**Written instruction:** Repeat each line of the material exactly.

**Data lines:**

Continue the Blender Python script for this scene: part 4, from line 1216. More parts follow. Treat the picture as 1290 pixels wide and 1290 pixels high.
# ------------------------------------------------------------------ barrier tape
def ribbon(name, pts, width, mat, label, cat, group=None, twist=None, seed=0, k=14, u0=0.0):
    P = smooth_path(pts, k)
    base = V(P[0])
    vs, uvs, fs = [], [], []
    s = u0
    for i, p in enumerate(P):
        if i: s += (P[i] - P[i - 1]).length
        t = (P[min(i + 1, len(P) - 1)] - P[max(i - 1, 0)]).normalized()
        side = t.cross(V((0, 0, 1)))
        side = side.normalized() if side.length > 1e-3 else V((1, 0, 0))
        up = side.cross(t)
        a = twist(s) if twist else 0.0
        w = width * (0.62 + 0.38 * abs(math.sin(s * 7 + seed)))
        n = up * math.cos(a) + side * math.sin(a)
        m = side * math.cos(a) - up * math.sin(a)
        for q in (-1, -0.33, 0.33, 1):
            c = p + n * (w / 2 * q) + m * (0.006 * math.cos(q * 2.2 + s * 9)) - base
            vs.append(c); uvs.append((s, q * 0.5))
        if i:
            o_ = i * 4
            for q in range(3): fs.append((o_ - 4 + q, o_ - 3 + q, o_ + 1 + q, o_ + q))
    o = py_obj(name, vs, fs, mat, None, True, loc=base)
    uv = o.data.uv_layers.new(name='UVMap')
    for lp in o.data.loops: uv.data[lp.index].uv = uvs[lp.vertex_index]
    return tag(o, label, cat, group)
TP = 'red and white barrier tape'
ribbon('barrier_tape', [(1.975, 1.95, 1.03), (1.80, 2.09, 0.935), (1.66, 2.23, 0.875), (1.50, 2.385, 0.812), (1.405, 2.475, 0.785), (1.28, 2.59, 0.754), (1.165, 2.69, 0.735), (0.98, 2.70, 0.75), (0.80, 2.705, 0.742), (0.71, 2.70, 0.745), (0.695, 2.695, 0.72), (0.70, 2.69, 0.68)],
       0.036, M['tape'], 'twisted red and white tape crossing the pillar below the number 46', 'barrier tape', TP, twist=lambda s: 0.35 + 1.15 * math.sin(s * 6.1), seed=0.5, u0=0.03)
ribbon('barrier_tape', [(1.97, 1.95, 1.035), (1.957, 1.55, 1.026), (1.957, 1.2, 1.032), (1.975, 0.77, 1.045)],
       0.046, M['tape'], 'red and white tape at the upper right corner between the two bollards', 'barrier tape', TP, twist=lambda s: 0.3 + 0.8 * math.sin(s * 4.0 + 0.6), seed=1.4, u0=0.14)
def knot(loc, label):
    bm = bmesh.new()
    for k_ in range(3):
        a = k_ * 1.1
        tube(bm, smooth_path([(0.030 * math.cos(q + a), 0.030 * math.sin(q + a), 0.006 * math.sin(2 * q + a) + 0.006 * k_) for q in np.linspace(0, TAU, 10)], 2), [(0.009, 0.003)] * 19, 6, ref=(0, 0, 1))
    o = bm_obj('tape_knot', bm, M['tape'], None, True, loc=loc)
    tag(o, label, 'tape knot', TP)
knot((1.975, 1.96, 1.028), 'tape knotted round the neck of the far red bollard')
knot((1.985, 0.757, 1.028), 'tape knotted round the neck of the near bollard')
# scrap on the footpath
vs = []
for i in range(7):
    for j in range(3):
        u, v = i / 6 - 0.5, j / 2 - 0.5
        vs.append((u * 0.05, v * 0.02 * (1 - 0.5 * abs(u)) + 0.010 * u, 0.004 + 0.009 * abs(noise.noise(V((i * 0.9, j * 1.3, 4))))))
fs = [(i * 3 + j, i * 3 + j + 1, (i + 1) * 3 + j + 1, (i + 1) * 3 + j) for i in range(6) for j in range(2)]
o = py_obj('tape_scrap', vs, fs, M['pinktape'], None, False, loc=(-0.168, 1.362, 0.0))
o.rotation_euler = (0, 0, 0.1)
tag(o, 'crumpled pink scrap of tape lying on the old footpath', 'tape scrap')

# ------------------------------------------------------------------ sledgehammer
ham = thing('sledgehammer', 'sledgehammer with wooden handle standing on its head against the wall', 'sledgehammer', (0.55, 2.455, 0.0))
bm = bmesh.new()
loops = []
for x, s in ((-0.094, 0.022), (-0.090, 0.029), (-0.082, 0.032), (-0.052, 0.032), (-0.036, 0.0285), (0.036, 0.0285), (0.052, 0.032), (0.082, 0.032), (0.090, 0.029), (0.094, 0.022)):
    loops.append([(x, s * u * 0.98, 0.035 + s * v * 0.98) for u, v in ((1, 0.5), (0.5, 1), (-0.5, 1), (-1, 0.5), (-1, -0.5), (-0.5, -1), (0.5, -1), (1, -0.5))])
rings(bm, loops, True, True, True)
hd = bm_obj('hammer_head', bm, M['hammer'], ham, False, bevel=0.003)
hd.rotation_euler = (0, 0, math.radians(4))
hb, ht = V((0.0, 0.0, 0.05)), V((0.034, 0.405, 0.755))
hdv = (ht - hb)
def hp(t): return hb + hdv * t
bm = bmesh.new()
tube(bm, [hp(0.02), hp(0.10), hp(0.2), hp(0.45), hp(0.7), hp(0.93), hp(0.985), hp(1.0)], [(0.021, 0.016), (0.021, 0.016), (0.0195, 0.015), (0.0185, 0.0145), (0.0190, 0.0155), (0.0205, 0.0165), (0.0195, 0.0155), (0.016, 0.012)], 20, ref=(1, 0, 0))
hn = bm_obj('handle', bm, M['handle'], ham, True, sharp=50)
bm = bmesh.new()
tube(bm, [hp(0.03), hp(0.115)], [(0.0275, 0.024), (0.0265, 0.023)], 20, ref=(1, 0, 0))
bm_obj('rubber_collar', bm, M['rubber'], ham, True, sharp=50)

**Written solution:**
Continue the Blender Python script for this scene: part 4, from line 1216. More parts follow. Treat the picture as 1290 pixels wide and 1290 pixels high.
# ------------------------------------------------------------------ barrier tape
def ribbon(name, pts, width, mat, label, cat, group=None, twist=None, seed=0, k=14, u0=0.0):
    P = smooth_path(pts, k)
    base = V(P[0])
    vs, uvs, fs = [], [], []
    s = u0
    for i, p in enumerate(P):
        if i: s += (P[i] - P[i - 1]).length
        t = (P[min(i + 1, len(P) - 1)] - P[max(i - 1, 0)]).normalized()
        side = t.cross(V((0, 0, 1)))
        side = side.normalized() if side.length > 1e-3 else V((1, 0, 0))
        up = side.cross(t)
        a = twist(s) if twist else 0.0
        w = width * (0.62 + 0.38 * abs(math.sin(s * 7 + seed)))
        n = up * math.cos(a) + side * math.sin(a)
        m = side * math.cos(a) - up * math.sin(a)
        for q in (-1, -0.33, 0.33, 1):
            c = p + n * (w / 2 * q) + m * (0.006 * math.cos(q * 2.2 + s * 9)) - base
            vs.append(c); uvs.append((s, q * 0.5))
        if i:
            o_ = i * 4
            for q in range(3): fs.append((o_ - 4 + q, o_ - 3 + q, o_ + 1 + q, o_ + q))
    o = py_obj(name, vs, fs, mat, None, True, loc=base)
    uv = o.data.uv_layers.new(name='UVMap')
    for lp in o.data.loops: uv.data[lp.index].uv = uvs[lp.vertex_index]
    return tag(o, label, cat, group)
TP = 'red and white barrier tape'
ribbon('barrier_tape', [(1.975, 1.95, 1.03), (1.80, 2.09, 0.935), (1.66, 2.23, 0.875), (1.50, 2.385, 0.812), (1.405, 2.475, 0.785), (1.28, 2.59, 0.754), (1.165, 2.69, 0.735), (0.98, 2.70, 0.75), (0.80, 2.705, 0.742), (0.71, 2.70, 0.745), (0.695, 2.695, 0.72), (0.70, 2.69, 0.68)],
       0.036, M['tape'], 'twisted red and white tape crossing the pillar below the number 46', 'barrier tape', TP, twist=lambda s: 0.35 + 1.15 * math.sin(s * 6.1), seed=0.5, u0=0.03)
ribbon('barrier_tape', [(1.97, 1.95, 1.035), (1.957, 1.55, 1.026), (1.957, 1.2, 1.032), (1.975, 0.77, 1.045)],
       0.046, M['tape'], 'red and white tape at the upper right corner between the two bollards', 'barrier tape', TP, twist=lambda s: 0.3 + 0.8 * math.sin(s * 4.0 + 0.6), seed=1.4, u0=0.14)
def knot(loc, label):
    bm = bmesh.new()
    for k_ in range(3):
        a = k_ * 1.1
        tube(bm, smooth_path([(0.030 * math.cos(q + a), 0.030 * math.sin(q + a), 0.006 * math.sin(2 * q + a) + 0.006 * k_) for q in np.linspace(0, TAU, 10)], 2), [(0.009, 0.003)] * 19, 6, ref=(0, 0, 1))
    o = bm_obj('tape_knot', bm, M['tape'], None, True, loc=loc)
    tag(o, label, 'tape knot', TP)
knot((1.975, 1.96, 1.028), 'tape knotted round the neck of the far red bollard')
knot((1.985, 0.757, 1.028), 'tape knotted round the neck of the near bollard')
# scrap on the footpath
vs = []
for i in range(7):
    for j in range(3):
        u, v = i / 6 - 0.5, j / 2 - 0.5
        vs.append((u * 0.05, v * 0.02 * (1 - 0.5 * abs(u)) + 0.010 * u, 0.004 + 0.009 * abs(noise.noise(V((i * 0.9, j * 1.3, 4))))))
fs = [(i * 3 + j, i * 3 + j + 1, (i + 1) * 3 + j + 1, (i + 1) * 3 + j) for i in range(6) for j in range(2)]
o = py_obj('tape_scrap', vs, fs, M['pinktape'], None, False, loc=(-0.168, 1.362, 0.0))
o.rotation_euler = (0, 0, 0.1)
tag(o, 'crumpled pink scrap of tape lying on the old footpath', 'tape scrap')

# ------------------------------------------------------------------ sledgehammer
ham = thing('sledgehammer', 'sledgehammer with wooden handle standing on its head against the wall', 'sledgehammer', (0.55, 2.455, 0.0))
bm = bmesh.new()
loops = []
for x, s in ((-0.094, 0.022), (-0.090, 0.029), (-0.082, 0.032), (-0.052, 0.032), (-0.036, 0.0285), (0.036, 0.0285), (0.052, 0.032), (0.082, 0.032), (0.090, 0.029), (0.094, 0.022)):
    loops.append([(x, s * u * 0.98, 0.035 + s * v * 0.98) for u, v in ((1, 0.5), (0.5, 1), (-0.5, 1), (-1, 0.5), (-1, -0.5), (-0.5, -1), (0.5, -1), (1, -0.5))])
rings(bm, loops, True, True, True)
hd = bm_obj('hammer_head', bm, M['hammer'], ham, False, bevel=0.003)
hd.rotation_euler = (0, 0, math.radians(4))
hb, ht = V((0.0, 0.0, 0.05)), V((0.034, 0.405, 0.755))
hdv = (ht - hb)
def hp(t): return hb + hdv * t
bm = bmesh.new()
tube(bm, [hp(0.02), hp(0.10), hp(0.2), hp(0.45), hp(0.7), hp(0.93), hp(0.985), hp(1.0)], [(0.021, 0.016), (0.021, 0.016), (0.0195, 0.015), (0.0185, 0.0145), (0.0190, 0.0155), (0.0205, 0.0165), (0.0195, 0.0155), (0.016, 0.012)], 20, ref=(1, 0, 0))
hn = bm_obj('handle', bm, M['handle'], ham, True, sharp=50)
bm = bmesh.new()
tube(bm, [hp(0.03), hp(0.115)], [(0.0275, 0.024), (0.0265, 0.023)], 20, ref=(1, 0, 0))
bm_obj('rubber_collar', bm, M['rubber'], ham, True, sharp=50)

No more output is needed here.